### 3D scene scripts
******

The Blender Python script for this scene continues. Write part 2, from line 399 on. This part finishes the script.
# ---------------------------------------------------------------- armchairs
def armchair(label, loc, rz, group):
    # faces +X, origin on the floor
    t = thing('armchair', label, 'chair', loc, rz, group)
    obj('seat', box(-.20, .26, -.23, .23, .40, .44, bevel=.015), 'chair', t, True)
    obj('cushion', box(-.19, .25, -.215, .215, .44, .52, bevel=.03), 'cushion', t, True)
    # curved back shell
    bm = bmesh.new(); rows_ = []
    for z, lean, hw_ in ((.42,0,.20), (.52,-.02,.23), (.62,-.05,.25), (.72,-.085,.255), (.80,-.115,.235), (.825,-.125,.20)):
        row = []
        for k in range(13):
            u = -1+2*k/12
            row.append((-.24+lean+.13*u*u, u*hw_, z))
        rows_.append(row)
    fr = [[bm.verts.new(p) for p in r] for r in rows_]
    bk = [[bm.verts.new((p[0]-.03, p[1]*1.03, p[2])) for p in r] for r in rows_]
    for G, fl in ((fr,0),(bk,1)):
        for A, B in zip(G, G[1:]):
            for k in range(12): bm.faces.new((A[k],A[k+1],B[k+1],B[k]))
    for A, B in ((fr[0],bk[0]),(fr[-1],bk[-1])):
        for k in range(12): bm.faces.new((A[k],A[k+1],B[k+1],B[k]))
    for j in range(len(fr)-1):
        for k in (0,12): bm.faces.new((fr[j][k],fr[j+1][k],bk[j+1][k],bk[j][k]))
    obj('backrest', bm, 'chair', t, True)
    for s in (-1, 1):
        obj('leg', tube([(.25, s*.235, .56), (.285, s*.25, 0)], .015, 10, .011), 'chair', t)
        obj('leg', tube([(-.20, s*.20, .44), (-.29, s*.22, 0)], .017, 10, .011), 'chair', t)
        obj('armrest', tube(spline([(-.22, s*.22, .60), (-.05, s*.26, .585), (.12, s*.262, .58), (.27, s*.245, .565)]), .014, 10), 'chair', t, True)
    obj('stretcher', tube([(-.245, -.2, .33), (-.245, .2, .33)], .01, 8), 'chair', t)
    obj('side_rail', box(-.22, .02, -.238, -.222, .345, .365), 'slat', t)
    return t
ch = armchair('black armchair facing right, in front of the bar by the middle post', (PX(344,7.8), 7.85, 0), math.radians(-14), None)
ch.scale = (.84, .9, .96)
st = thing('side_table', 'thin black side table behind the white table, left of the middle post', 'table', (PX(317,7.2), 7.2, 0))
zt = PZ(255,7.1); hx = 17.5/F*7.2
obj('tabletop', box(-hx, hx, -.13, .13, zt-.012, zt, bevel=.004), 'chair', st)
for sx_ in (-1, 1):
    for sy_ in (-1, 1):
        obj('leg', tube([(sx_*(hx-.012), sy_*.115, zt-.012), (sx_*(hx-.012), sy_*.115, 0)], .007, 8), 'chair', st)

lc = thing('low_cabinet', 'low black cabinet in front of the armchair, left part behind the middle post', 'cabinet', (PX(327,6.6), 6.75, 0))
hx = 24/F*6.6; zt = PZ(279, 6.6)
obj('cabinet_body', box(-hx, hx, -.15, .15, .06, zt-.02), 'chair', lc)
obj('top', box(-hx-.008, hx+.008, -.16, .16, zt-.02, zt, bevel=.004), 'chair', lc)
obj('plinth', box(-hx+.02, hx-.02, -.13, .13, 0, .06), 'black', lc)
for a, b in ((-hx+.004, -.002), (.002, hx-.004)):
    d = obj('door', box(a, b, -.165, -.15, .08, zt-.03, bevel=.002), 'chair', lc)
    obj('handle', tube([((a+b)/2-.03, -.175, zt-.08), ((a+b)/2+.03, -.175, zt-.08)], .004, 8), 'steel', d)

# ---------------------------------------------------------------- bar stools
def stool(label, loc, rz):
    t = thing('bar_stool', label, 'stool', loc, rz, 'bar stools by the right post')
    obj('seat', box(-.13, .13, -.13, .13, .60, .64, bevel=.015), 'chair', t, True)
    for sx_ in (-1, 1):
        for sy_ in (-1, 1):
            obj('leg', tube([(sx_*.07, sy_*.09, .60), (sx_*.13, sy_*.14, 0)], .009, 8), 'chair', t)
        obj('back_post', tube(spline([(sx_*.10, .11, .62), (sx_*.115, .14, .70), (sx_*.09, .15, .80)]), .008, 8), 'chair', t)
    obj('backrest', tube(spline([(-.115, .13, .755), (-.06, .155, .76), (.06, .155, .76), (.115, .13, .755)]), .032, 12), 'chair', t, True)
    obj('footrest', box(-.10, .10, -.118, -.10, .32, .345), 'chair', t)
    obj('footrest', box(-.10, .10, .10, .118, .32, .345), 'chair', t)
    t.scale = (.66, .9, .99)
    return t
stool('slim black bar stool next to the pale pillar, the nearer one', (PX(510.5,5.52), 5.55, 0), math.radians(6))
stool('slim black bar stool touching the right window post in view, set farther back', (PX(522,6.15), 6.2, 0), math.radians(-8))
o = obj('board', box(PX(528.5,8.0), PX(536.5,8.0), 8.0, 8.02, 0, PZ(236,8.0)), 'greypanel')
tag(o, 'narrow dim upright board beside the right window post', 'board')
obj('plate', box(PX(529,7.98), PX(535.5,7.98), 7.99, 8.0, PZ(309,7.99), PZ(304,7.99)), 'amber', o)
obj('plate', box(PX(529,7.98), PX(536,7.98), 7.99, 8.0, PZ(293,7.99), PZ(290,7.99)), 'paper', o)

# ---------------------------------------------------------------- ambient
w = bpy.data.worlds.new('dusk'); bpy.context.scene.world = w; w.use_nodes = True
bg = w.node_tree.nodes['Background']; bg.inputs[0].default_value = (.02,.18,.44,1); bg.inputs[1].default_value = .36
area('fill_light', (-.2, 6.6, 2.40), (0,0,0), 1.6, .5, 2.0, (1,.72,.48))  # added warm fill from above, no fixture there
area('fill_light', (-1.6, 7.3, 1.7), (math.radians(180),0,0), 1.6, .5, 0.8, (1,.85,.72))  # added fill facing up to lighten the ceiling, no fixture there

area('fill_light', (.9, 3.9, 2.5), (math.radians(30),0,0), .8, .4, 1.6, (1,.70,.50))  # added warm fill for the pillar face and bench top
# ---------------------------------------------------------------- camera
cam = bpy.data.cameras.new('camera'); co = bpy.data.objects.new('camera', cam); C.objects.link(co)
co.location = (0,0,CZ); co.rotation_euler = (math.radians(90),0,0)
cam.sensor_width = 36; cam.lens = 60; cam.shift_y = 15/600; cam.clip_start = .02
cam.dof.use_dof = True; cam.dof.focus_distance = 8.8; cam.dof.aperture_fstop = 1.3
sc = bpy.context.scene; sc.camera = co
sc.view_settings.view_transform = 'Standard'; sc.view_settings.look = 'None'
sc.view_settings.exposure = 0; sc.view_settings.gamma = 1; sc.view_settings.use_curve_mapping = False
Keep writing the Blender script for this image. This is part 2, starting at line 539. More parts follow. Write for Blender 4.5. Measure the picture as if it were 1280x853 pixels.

******

### Goal
Filter the data for the string "this" and copy every line that has it.

### The solution
The Blender Python script for this scene continues. Write part 2, from line 399 on. This part finishes the script.
Keep writing the Blender script for this image. This is part 2, starting at line 539. More parts follow. Write for Blender 4.5. Measure the picture as if it were 1280x853 pixels.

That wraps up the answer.